Eis o artigo.
Al Gore não foi apenas senador durante muitos anos, vice-presidente dos Estados Unidos com Clinton – quando impulsionou uma importante reforma administrativa – e quase presidente frente ao atual Bush, ganhou ainda uma merecida repercussão com a defesa do meio ambiente através do seu filme e livro Uma verdade inconveniente. Nos surpreende agora com este interessante livro de pura política, em toda a extensão da palavra, de leitura fácil como intensa e, que levantou rumores, de novo, sobre a sua candidatura à presidência.
Sobre esta viga constrói três discursos complementares que se reforçam ao longo do livro. No primeiro, Al Gore reflete sobre como a televisão é um dos elementos chaves que mudaram as condições em que se fazem políticas ao ponto de questionar algumas das raízes essenciais com as quais se construiu o sistema democrático. Promove a passividade dos indivíduos convertidos em expectadores ao contrario de protagonistas do debate, simplifica as mensagens políticas até tornar impossível um argumento que exceda os vinte segundos em que cabe um slogan ou uma consigna, torna mais importantes a cor da gravata do que o conteúdo e se exige quantidades volumosas de dinheiro para as campanhas apenas acessíveis para uns poucos. Dado que a essência da democracia requer cidadãos bem informados ativos e dispostos a debater com argumentos, a onipresença da televisão em sua fórmula atual reduz a qualidade da democracia como assinala, também, entre outros, Sartori com seu hommo viddens.
A segunda linha de debate que apresenta o livro é uma das melhores e mais rotundas críticas ao que tem representado a presidência de Bush para os Estados Unidos e para o mundo. A utilização sistemática da mentira na guerra do Iraque, a complacência com a tortura em Guantánamo, a fabricação de um Estado do medo permanente e indefinido que justifica um autoritarismo crescente, o abuso do veto presidencial para reduzir poderes do Congresso, a ocupação descarada do poder judicial mediante manobras obscuras, a submissão da Casa Branca em assuntos com a mudança climática aos interesses das grandes corporações que financiaram a campanha eleitoral, a negação em informar e prestar contas aos cidadãos utilizando de uma maneira exagerada o segredo oficial, a introdução da religião e dos valores mais reacionários na cotidianidade da ação publica presidencial, etc.
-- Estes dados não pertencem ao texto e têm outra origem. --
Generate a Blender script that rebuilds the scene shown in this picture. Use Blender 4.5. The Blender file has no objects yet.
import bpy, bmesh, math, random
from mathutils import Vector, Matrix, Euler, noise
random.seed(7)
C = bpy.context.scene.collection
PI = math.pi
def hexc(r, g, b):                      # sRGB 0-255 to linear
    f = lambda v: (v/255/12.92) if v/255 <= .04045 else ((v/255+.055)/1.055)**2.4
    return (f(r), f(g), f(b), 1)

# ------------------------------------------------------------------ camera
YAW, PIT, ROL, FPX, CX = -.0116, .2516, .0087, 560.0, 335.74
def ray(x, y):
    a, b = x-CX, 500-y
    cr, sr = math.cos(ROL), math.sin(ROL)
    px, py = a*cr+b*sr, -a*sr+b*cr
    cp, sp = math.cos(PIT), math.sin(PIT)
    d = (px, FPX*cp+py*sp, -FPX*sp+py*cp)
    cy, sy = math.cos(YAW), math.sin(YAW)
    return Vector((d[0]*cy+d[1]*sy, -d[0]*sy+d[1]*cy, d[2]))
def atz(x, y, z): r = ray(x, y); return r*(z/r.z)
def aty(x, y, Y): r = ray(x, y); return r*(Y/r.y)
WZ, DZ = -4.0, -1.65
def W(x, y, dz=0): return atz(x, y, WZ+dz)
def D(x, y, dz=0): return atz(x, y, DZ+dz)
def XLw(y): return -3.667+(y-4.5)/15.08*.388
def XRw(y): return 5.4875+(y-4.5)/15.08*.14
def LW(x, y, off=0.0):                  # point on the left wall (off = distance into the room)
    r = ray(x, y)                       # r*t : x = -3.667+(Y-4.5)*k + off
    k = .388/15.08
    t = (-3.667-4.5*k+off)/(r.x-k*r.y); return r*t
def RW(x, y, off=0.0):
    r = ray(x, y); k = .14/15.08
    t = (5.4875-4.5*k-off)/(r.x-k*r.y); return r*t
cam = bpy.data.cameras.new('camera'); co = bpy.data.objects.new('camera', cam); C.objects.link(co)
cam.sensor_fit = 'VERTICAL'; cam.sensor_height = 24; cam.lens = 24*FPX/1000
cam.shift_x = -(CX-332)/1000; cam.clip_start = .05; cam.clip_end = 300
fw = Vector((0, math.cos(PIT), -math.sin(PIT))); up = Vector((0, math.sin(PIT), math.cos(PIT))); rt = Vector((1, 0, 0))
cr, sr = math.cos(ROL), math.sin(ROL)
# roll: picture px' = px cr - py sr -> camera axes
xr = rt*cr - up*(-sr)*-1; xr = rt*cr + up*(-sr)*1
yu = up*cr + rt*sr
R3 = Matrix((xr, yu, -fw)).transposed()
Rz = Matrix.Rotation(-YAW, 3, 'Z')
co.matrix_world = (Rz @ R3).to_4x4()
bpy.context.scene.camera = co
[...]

Recordo que não se trata de um livro do intelectual radical Chomsky, ou das narrações do jornalista Woodward. Trata-se da denúncia contundente e tranqüila de um patrício americano que foi do establishment e que poderá voltar a sê-lo, de um político preocupado pela degeneração que está passando a democracia em mãos de um grupo de neoconservadores que não acreditam nos princípios fundadores dos Estados Unidos, primos irmãos dos da Revolução Francesa, nem crêem na razão como elemento articulador de uma sociedade livre. Uns reacionários cuja obsessão é mobilizar as emoções convencidos de que a vitória não se consegue com bons argumentos.Este assalto à razão, que fornece o título do livro em inglês é a terceira e, mais importante linha de argumentação de Al Gore em sua crítica do que está acontecendo no Estados Unidos e em todo o mundo ocidental.
O debate não é novo e faz décadas que o filósofo marxista Lukács já escreveu um livro assim intitulado. A defesa da razão frente à tradição ou a religião como princípios organizadores de uma sociedade livre e democrática não tem estado isenta de problemas ao longo do século XX. Entretanto, em que pese as suas insuficiências (ver o livro de Walzer sobre razão, política e paixão) os abusos impelidos pelos neocon demonstram que qualquer sistema político baseado em princípios diferentes à razão, é, o que acaba sendo incompatível com a democracia e a liberdade individual tal como as entendemos e como as entendiam os redatores da Declaração da Independência.
E um dos principais valores do livro que comentamos está no fato de relacionar as ações concretas da gestão Bush com um projeto ideológico global, vinculado a um pensamento supostamente pós-moderno, mas que é realmente anti-moderno, elaborado para assentar as bases da convivência em princípios diferentes ao que fundamenta as nossas democracias atuais.
Princípios mais injustos, porque defendem os fortes e os ricos – mais reacionários porque se movem por sentimentos e não por argumentos e menos éticos porque não se detém diante da tortura, da mentira e da manipulação.
Estaríamos diante da tentativa de se impor uma nova forma de poder político que, liberto das restrições e controles do que definem uma democracia, se sintam impunes para redefinir a realidade à base da propaganda, defender os interesses de quem lhes patrocinam e reprimir com dureza aqueles que discordem.
Na Roma de Cícero e de Calígula já aconteceu algo semelhante. Acreditávamos superado esse estado de natureza a favor de uma civilização baseada na razão e na ciência como antídoto frente a este tipo de fundamentalismos.